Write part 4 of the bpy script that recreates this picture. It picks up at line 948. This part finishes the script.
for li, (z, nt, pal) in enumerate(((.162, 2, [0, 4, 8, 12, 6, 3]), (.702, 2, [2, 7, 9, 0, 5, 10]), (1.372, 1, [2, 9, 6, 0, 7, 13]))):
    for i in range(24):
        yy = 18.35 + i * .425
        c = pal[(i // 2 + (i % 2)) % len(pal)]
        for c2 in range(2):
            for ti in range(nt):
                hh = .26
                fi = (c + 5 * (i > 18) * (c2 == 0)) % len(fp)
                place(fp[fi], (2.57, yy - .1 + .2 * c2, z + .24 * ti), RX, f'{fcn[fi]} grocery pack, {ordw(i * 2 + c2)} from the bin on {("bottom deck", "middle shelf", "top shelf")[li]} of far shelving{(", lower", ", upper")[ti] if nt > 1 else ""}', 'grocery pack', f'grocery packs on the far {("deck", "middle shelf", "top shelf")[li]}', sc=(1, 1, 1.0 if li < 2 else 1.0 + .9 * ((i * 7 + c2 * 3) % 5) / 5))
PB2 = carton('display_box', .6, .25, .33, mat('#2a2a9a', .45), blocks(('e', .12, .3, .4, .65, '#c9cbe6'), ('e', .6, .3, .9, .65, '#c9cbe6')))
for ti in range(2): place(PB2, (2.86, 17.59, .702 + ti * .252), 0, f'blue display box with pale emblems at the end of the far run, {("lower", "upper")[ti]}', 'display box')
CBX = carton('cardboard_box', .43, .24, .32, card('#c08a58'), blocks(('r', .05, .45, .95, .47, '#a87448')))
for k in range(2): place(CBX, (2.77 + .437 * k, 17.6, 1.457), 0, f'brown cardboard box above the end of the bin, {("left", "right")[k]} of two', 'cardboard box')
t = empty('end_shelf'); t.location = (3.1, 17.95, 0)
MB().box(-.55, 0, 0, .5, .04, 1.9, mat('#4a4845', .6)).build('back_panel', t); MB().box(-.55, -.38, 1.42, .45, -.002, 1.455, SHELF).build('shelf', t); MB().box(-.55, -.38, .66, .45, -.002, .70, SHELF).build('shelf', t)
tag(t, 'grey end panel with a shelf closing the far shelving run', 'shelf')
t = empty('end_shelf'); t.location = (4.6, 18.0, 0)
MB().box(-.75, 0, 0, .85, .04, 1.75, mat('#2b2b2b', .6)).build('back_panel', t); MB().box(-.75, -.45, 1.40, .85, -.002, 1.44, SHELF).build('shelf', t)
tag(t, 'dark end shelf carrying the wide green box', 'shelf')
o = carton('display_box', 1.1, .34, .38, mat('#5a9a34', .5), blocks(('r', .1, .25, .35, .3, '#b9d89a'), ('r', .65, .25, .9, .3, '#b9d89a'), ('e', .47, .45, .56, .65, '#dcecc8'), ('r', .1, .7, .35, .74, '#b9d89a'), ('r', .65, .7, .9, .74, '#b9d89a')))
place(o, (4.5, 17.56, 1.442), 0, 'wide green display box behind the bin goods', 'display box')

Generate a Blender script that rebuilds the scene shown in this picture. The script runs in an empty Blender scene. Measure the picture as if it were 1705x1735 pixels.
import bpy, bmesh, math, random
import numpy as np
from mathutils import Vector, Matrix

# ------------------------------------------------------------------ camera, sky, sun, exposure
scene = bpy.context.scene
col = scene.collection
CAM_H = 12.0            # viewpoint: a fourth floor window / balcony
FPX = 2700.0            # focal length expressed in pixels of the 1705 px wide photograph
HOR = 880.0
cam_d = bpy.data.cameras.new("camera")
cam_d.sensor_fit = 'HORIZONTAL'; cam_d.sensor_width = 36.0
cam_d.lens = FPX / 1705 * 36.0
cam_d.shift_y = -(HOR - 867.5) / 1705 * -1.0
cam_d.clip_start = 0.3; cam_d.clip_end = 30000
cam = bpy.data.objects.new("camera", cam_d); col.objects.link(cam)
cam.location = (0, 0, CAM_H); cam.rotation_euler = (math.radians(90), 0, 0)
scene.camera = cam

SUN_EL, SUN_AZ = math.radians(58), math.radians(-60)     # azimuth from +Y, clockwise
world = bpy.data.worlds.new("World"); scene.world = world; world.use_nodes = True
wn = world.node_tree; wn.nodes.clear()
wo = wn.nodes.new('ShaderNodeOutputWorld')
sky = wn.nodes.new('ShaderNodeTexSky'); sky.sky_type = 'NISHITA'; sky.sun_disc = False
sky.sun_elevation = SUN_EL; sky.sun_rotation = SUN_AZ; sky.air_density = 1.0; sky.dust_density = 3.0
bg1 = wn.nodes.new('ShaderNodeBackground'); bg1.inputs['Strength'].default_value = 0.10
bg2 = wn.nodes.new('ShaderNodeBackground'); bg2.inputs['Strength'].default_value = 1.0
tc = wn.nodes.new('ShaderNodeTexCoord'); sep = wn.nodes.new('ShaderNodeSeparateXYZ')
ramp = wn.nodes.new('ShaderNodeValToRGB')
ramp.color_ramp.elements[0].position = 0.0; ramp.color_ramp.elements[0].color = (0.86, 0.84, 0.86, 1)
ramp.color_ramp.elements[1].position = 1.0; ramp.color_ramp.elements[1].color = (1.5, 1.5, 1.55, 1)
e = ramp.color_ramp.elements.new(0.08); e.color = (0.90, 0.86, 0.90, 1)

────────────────

*EXERCISE GOAL*: Transcribe all the entries, keeping each one exactly as it is.

*REPLY*:
Write part 4 of the bpy script that recreates this picture. It picks up at line 948. This part finishes the script.
for li, (z, nt, pal) in enumerate(((.162, 2, [0, 4, 8, 12, 6, 3]), (.702, 2, [2, 7, 9, 0, 5, 10]), (1.372, 1, [2, 9, 6, 0, 7, 13]))):
    for i in range(24):
        yy = 18.35 + i * .425
        c = pal[(i // 2 + (i % 2)) % len(pal)]
        for c2 in range(2):
            for ti in range(nt):
                hh = .26
                fi = (c + 5 * (i > 18) * (c2 == 0)) % len(fp)
                place(fp[fi], (2.57, yy - .1 + .2 * c2, z + .24 * ti), RX, f'{fcn[fi]} grocery pack, {ordw(i * 2 + c2)} from the bin on {("bottom deck", "middle shelf", "top shelf")[li]} of far shelving{(", lower", ", upper")[ti] if nt > 1 else ""}', 'grocery pack', f'grocery packs on the far {("deck", "middle shelf", "top shelf")[li]}', sc=(1, 1, 1.0 if li < 2 else 1.0 + .9 * ((i * 7 + c2 * 3) % 5) / 5))
PB2 = carton('display_box', .6, .25, .33, mat('#2a2a9a', .45), blocks(('e', .12, .3, .4, .65, '#c9cbe6'), ('e', .6, .3, .9, .65, '#c9cbe6')))
for ti in range(2): place(PB2, (2.86, 17.59, .702 + ti * .252), 0, f'blue display box with pale emblems at the end of the far run, {("lower", "upper")[ti]}', 'display box')
CBX = carton('cardboard_box', .43, .24, .32, card('#c08a58'), blocks(('r', .05, .45, .95, .47, '#a87448')))
for k in range(2): place(CBX, (2.77 + .437 * k, 17.6, 1.457), 0, f'brown cardboard box above the end of the bin, {("left", "right")[k]} of two', 'cardboard box')
t = empty('end_shelf'); t.location = (3.1, 17.95, 0)
MB().box(-.55, 0, 0, .5, .04, 1.9, mat('#4a4845', .6)).build('back_panel', t); MB().box(-.55, -.38, 1.42, .45, -.002, 1.455, SHELF).build('shelf', t); MB().box(-.55, -.38, .66, .45, -.002, .70, SHELF).build('shelf', t)
tag(t, 'grey end panel with a shelf closing the far shelving run', 'shelf')
t = empty('end_shelf'); t.location = (4.6, 18.0, 0)
MB().box(-.75, 0, 0, .85, .04, 1.75, mat('#2b2b2b', .6)).build('back_panel', t); MB().box(-.75, -.45, 1.40, .85, -.002, 1.44, SHELF).build('shelf', t)
tag(t, 'dark end shelf carrying the wide green box', 'shelf')
o = carton('display_box', 1.1, .34, .38, mat('#5a9a34', .5), blocks(('r', .1, .25, .35, .3, '#b9d89a'), ('r', .65, .25, .9, .3, '#b9d89a'), ('e', .47, .45, .56, .65, '#dcecc8'), ('r', .1, .7, .35, .74, '#b9d89a'), ('r', .65, .7, .9, .74, '#b9d89a')))
place(o, (4.5, 17.56, 1.442), 0, 'wide green display box behind the bin goods', 'display box')

Generate a Blender script that rebuilds the scene shown in this picture. The script runs in an empty Blender scene. Measure the picture as if it were 1705x1735 pixels.
import bpy, bmesh, math, random
import numpy as np
from mathutils import Vector, Matrix

# ------------------------------------------------------------------ camera, sky, sun, exposure
scene = bpy.context.scene
col = scene.collection
CAM_H = 12.0            # viewpoint: a fourth floor window / balcony
FPX = 2700.0            # focal length expressed in pixels of the 1705 px wide photograph
HOR = 880.0
cam_d = bpy.data.cameras.new("camera")
cam_d.sensor_fit = 'HORIZONTAL'; cam_d.sensor_width = 36.0
cam_d.lens = FPX / 1705 * 36.0
cam_d.shift_y = -(HOR - 867.5) / 1705 * -1.0
cam_d.clip_start = 0.3; cam_d.clip_end = 30000
cam = bpy.data.objects.new("camera", cam_d); col.objects.link(cam)
cam.location = (0, 0, CAM_H); cam.rotation_euler = (math.radians(90), 0, 0)
scene.camera = cam

SUN_EL, SUN_AZ = math.radians(58), math.radians(-60)     # azimuth from +Y, clockwise
world = bpy.data.worlds.new("World"); scene.world = world; world.use_nodes = True
wn = world.node_tree; wn.nodes.clear()
wo = wn.nodes.new('ShaderNodeOutputWorld')
sky = wn.nodes.new('ShaderNodeTexSky'); sky.sky_type = 'NISHITA'; sky.sun_disc = False
sky.sun_elevation = SUN_EL; sky.sun_rotation = SUN_AZ; sky.air_density = 1.0; sky.dust_density = 3.0
bg1 = wn.nodes.new('ShaderNodeBackground'); bg1.inputs['Strength'].default_value = 0.10
bg2 = wn.nodes.new('ShaderNodeBackground'); bg2.inputs['Strength'].default_value = 1.0
tc = wn.nodes.new('ShaderNodeTexCoord'); sep = wn.nodes.new('ShaderNodeSeparateXYZ')
ramp = wn.nodes.new('ShaderNodeValToRGB')
ramp.color_ramp.elements[0].position = 0.0; ramp.color_ramp.elements[0].color = (0.86, 0.84, 0.86, 1)
ramp.color_ramp.elements[1].position = 1.0; ramp.color_ramp.elements[1].color = (1.5, 1.5, 1.55, 1)
e = ramp.color_ramp.elements.new(0.08); e.color = (0.90, 0.86, 0.90, 1)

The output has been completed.